The intensifying Israeli action against Iranian assets in Syria reportedly is causing Iran to retrench its own forces there and to rely more heavily on allied militias. One unnamed regional source told Reuters that IRGC-QF operatives in Syria had left their offices and were staying out of sight, adding: “The Iranians won’t abandon Syria, but they reduced their presence and movements to the greatest extent.” Several other sources told the news agency that, in order to reduce its vulnerability, the IRGC-QF was delegating the management of some of its operations, in part, to Lebanese Hezbollah. Three of the Reuters sources said the IRGC-QF was once again recruiting Shi’ite fighters from Afghanistan and Pakistan – grouped into units called the Fatemiyoun and Zaynabiyoun brigades, respectively, to deploy to Syria. If true, that activity would represent a repeat of Tehran’s strategy earlier in the Syrian civil war when the IRGC-QF recruited thousands of third-country Shia fighters to help the beleaguered Assad regime combat its domestic opposition.
Iran’s increasing reliance on Lebanese Hezbollah’s easy access to and familiarity with the Syrian battlefield has placed the latter at significant risk. Since October 7, Hezbollah has been in a low-level but gradually escalating conflict with Israel in order to put pressure on and tie down the Israel Defense Forces (IDF), potentially enabling Hamas to survive Israel’s offensive. Israel seems to have discarded an unspoken understanding not to inflict heavy casualties on Hezbollah’s militia fighters inside Syria (Israeli forces also targeted Hezbollah positions in southern Lebanon early this week). Israeli leaders evidently have concluded that Syria is vital to keeping Hezbollah resupplied, thereby hindering Israeli efforts to militarily compel the party to pull its forces off the border with Israel. Israel has been carrying out waves of deadly strikes in Syria against cargo trucks, infrastructure, and operatives involved in distributing Iranian weapons to Hezbollah and other regional allies of Tehran. Israel has repeatedly struck and disabled the airports in Syria’s capital, Damascus, and northern Aleppo, which Iran uses to transfer arms to Hezbollah and other regional factions. From October 8 until January 8, the intensified Israeli air campaign killed 19 Hezbollah members in Syria – more than twice the rest of 2023 combined, according to a Reuters count. Among the most significant strikes, an Israeli drone attack on December 8 killed three Hezbollah fighters planning possible operations in northern Israel, and another strike on Quneitra in southern Syria reportedly targeted two Hezbollah fighters responsible for weapons transfers. Four more were killed in late December in a bombing of buildings and trucks being used by Iran-aligned militia groups along Syria’s eastern border with Iraq – suggesting Israel’s intelligence and strike reach goes way beyond Damascus and the country’s heavily populated western spine.
And the challenges to Iran’s position in Syria do not only come from Israel.
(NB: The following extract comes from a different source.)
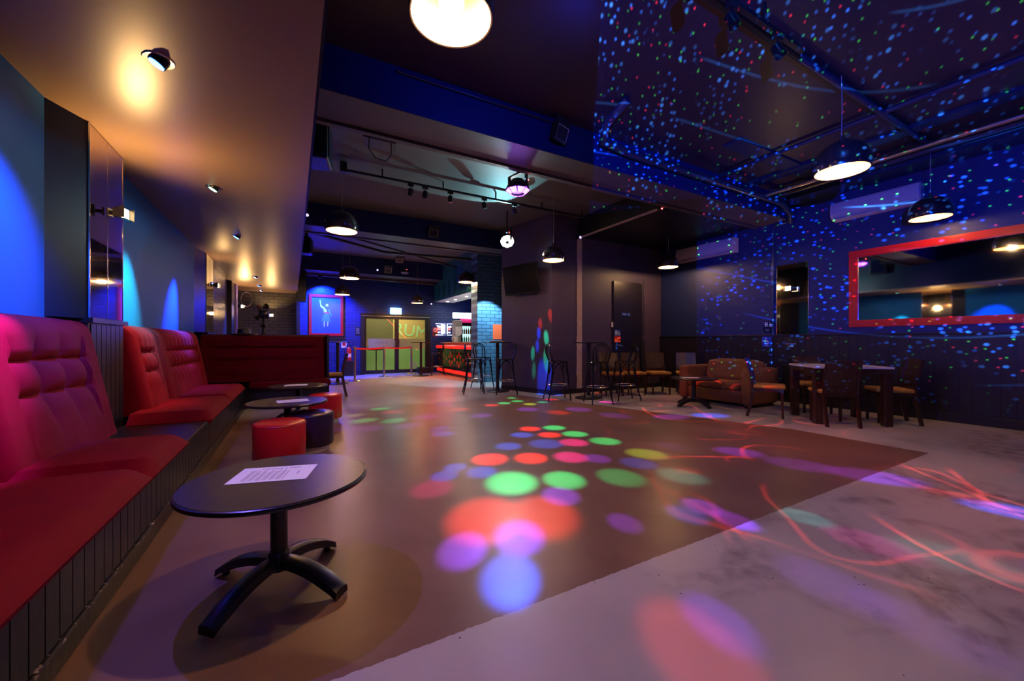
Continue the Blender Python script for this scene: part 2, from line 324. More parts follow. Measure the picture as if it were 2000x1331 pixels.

In eastern Syria, Iran’s allies based in Iraq, in particular Kata’ib Hezbollah (KH) and the Nujaba Movement, have sought to pressure U.S. forces to leave the region by attacking them in Iraq and, more recently, Jordan. In the context of the Israel-Hamas war, the groups have escalated their attacks on U.S. forces, striking U.S. bases in Syria, Iraq, and over the border in Jordan on more than 180 occasions since October 17. A January 28 attack on the Tower 22 facility in Jordan killed 3 U.S. military personnel. It prompted a large-scale U.S. counter-strike on IRGC-QF-run compounds in Syria and Iraq, as well as a targeted strike in downtown Baghdad on a KH commander allegedly responsible for the Tower 22 attack. Previous U.S. retaliatory attacks have targeted “facility[ies] in eastern Syria used by Iran’s Islamic Revolutionary Guard Corps and affiliated groups,” according to U.S. Defense Department news releases. The Tower 22 attacks, as well as the repeated Iran-backed assaults on U.S. forces in Syria and Iraq, have led many members of the U.S. Congress and former U.S. officials to argue for U.S. retaliation against Iran itself. However, U.S. officials have stated consistently since October 7 that the U.S. “does not want war with Iran,” and attacking IRGC-run installations represents a means of imposing costs on Iran and the IRGC without directly provoking hostilities with the Islamic Republic. Moreover, attacking Iran-linked facilities in Syria does not carry with it the political consequences of striking Iran-backed militias in Iraq – strikes that the Baghdad government insists infringe on Iraqi sovereignty. The United States has no relationship with the Assad regime, whose overthrow U.S. officials would support, and retaliatory or pre-emptive U.S. strikes in Syria breach no diplomatic understanding. It is likely that IRGC-run operations in Syria will increasingly constitute the focus of U.S. operations to deter Iran-backed militias, should they resume their attacks after an apparent pause now two weeks long. U.S. officials say they are hopeful that U.S. retaliatory action has caused the militias in Syria and Iraq, and their Iranian patrons, to stand down on new barrages against U.S. forces – perhaps recognizing U.S. officials are willing to escalate significantly if the attacks on U.S. personnel continue.